Sound Deserves its Own Pollution Category

For weeks subscribers to the quiet-list went round and round the issue of whether noise was air pollution. This message was written to break the circle.

From: Ron Pellegrino
Subject: Sound Deserves its Own Pollution Category
Date: 4/13/98

Piggybacking on clean air legislation would work against the sensible sound movement. In the minds of today's society air pollution has a massive inertia in the form of a history of being considered a type of chemical/particulate pollution carried by air that enters the body and poisons it via the respiratory system. Whereas sound pollution is a vibratory phenomenon (compression/rarefaction waves) conducted by air and other gasses as well as by liquids, solids, and mixed matter vehicles. When humans hear through their ears, conductive matter, in the forms of gasses, solids, and liquids, is essential to the process. The human hearing system also includes conduction and mediation via bones, flesh, and body cavities. Its conduction modes are part of what make sound pollution a special problem different in nature from air pollution. (I´m avoiding the word noise because it´s a preferentially loaded expression.)

The nature of sound is that it is all-enveloping and it easily and naturally surrounds and enters one´s private physical, mental, and psychic space. Its vibratory and time-based morphological natures are what give sound its special powers, a fact musicians, healers, and philosophers have known from time immemorial. Two well established physical and metaphysical principles operate here - resonance and entrainment. Resonance involves the reinforcement of the vibrations of a receiving system due to a similarity to the frequencies of the source. Entrainment occurs when one vibrating system influences one or more separate vibrating systems to vibrate (have the same period) as the source system. These are universal principles that operate across the vibratory spectrum from particle physics to astronomy.

Resonance and entrainment are two extremely powerful natural sonic forces that should be uppermost in mind when considering sound pollution. The negative effects that sound might have on brain waves, the nervous system, respiratory cycles, heart rate, muscle functioning, and glandular functioning must be factored into the nature of sound pollution. Those negative effects are due not only to sound pressure levels; frequency, spectral variables, and dynamic shapes weigh in just as heavily as sound pressure levels.

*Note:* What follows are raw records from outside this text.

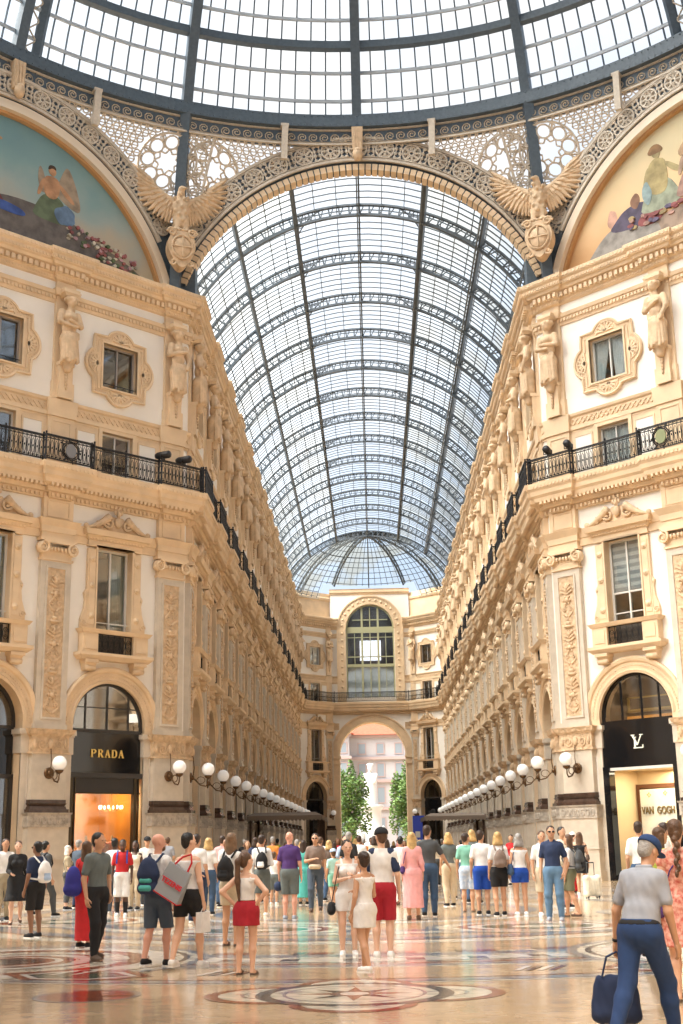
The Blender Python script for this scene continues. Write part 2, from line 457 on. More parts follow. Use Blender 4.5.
# quatrefoil medallion near the camera
Inlay.z = 0.0028; mx_, my_ = -0.2, 13.7
for dx, dy, rr_ in ((-0.82, 0, 0.72), (0.82, 0, 0.72), (0, -0.85, 0.62), (0, 0.85, 0.62)):
    I.disc(mx_ + dx, my_ + dy, rr_, 'red')
for dx, dy, rr_ in ((-0.8, 0, 0.6), (0.8, 0, 0.6), (0, -0.83, 0.5), (0, 0.83, 0.5)):
    I.disc(mx_ + dx, my_ + dy, rr_, 'cream'); I.ring(mx_ + dx, my_ + dy, rr_ * 0.55, rr_ * 0.62, 'grey')
I.disc(mx_, my_, 1.02, 'dark'); I.disc(mx_, my_, 0.86, 'cream'); I.ring(mx_, my_, 0.7, 0.74, 'grey')
for k in range(8): I.poly([(mx_ + 0.15 * math.cos(rad(45 * k - 40)), my_ + 0.15 * math.sin(rad(45 * k - 40))), (mx_ + 0.6 * math.cos(rad(45 * k)), my_ + 0.6 * math.sin(rad(45 * k))), (mx_ + 0.15 * math.cos(rad(45 * k + 40)), my_ + 0.15 * math.sin(rad(45 * k + 40)))], 'dark' if k % 2 else 'red')
I.disc(mx_, my_, 0.15, 'white')
Inlay.z = 0.0028; I.disc(-3.0, 13.9, 0.5, 'red'); I.ring(-3.0, 13.9, 0.5, 0.56, 'grey')
# ovals behind the standing crowd
for cx, cy, a_, b_ in ((2.9, 23.6, 1.6, 1.2), (-2.2, 23.8, 1.6, 1.2), (6.6, 27.5, 1.6, 1.4), (-6.4, 27.5, 1.6, 1.4)):
    Inlay.z = 0.0028
    for k, c in ((1.25, 'grey'), (1.15, 'cream'), (0.9, 'red'), (0.78, 'white'), (0.62, 'green'), (0.3, 'cream')): I.disc(cx, cy, k, c, sx=a_, sy=b_)
Inlay.z = 0.001
for y in (45.5, 46.6, 47.4): I.poly([(-7, y), (7, y), (7, y + 0.3), (-7, y + 0.3)], 'grey')
for y in [52 + 5 * k for k in range(15)]: I.poly([(-6.5, y), (6.5, y), (6.5, y + 0.5), (-6.5, y + 0.5)], 'white')
for x in (-6.2, 5.8): I.poly([(x, 50), (x + 0.4, 50), (x + 0.4, 124), (x, 124)], 'red')
I.build()

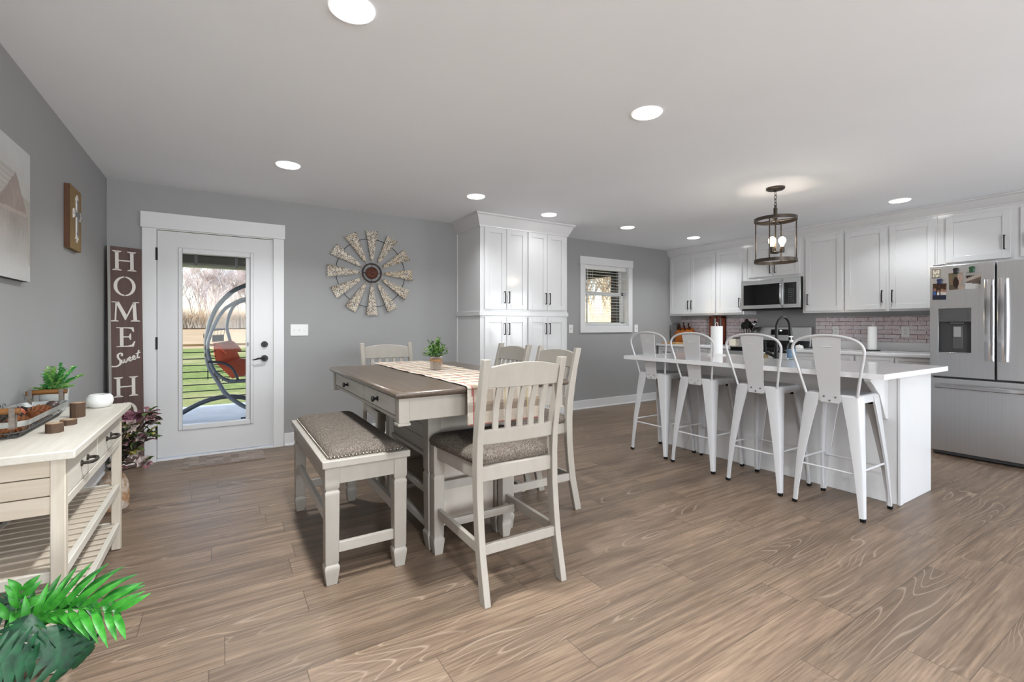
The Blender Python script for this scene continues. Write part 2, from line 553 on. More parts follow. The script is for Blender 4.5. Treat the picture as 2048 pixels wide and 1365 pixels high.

Most complaints posted on the quiet-list are triggered by industrial or technological sounds. These sounds are generated by machines powered by inhuman sources which means that the sounds can and do exceed normal human limits. They´re too loud, too insistent, too fast or too slow, too high or too low, not spectrally or dynamically shaped to be compatible with the human hearing system...the list could go on and on. Plus, machine sounds, by virtue of the principles of resonance and entrainment, force human systems to vibrate in inhuman ways and that´s painful to the point of torture if you´re paying attention. If you´re not paying attention, it´ll still affect you; you´ll probably feel awful but you won´t know why. Pain thresholds vary from person to person and from moment to moment in individuals; however everyone is affected and shaped by sound. The most grievous sources of sound pollution are those that interfere with the fundamentals of human nature and force machine modalities onto people making some, with good reason, feel crazy.

There´s far more to the problem of sound pollution than simply decibel levels. Educational systems rarely scratch the surface when it comes to sound. I´m sensing that that´s about to change. To delve deeper into these matters check out 1) HANDBOOK FOR ACOUSTIC ECOLOGY edited by Barry Truax, , a lexicon that´s a great place to begin a study of sound, 2) FEELING AND FORM by Susanne K. Langer, a philosophy book that makes the case for the power of sound to influence human feeling, and 3) THE MOZART EFFECT by Don Campbell, a highly readable book that emphasizes the good effects of sound but touches on the bad ones too.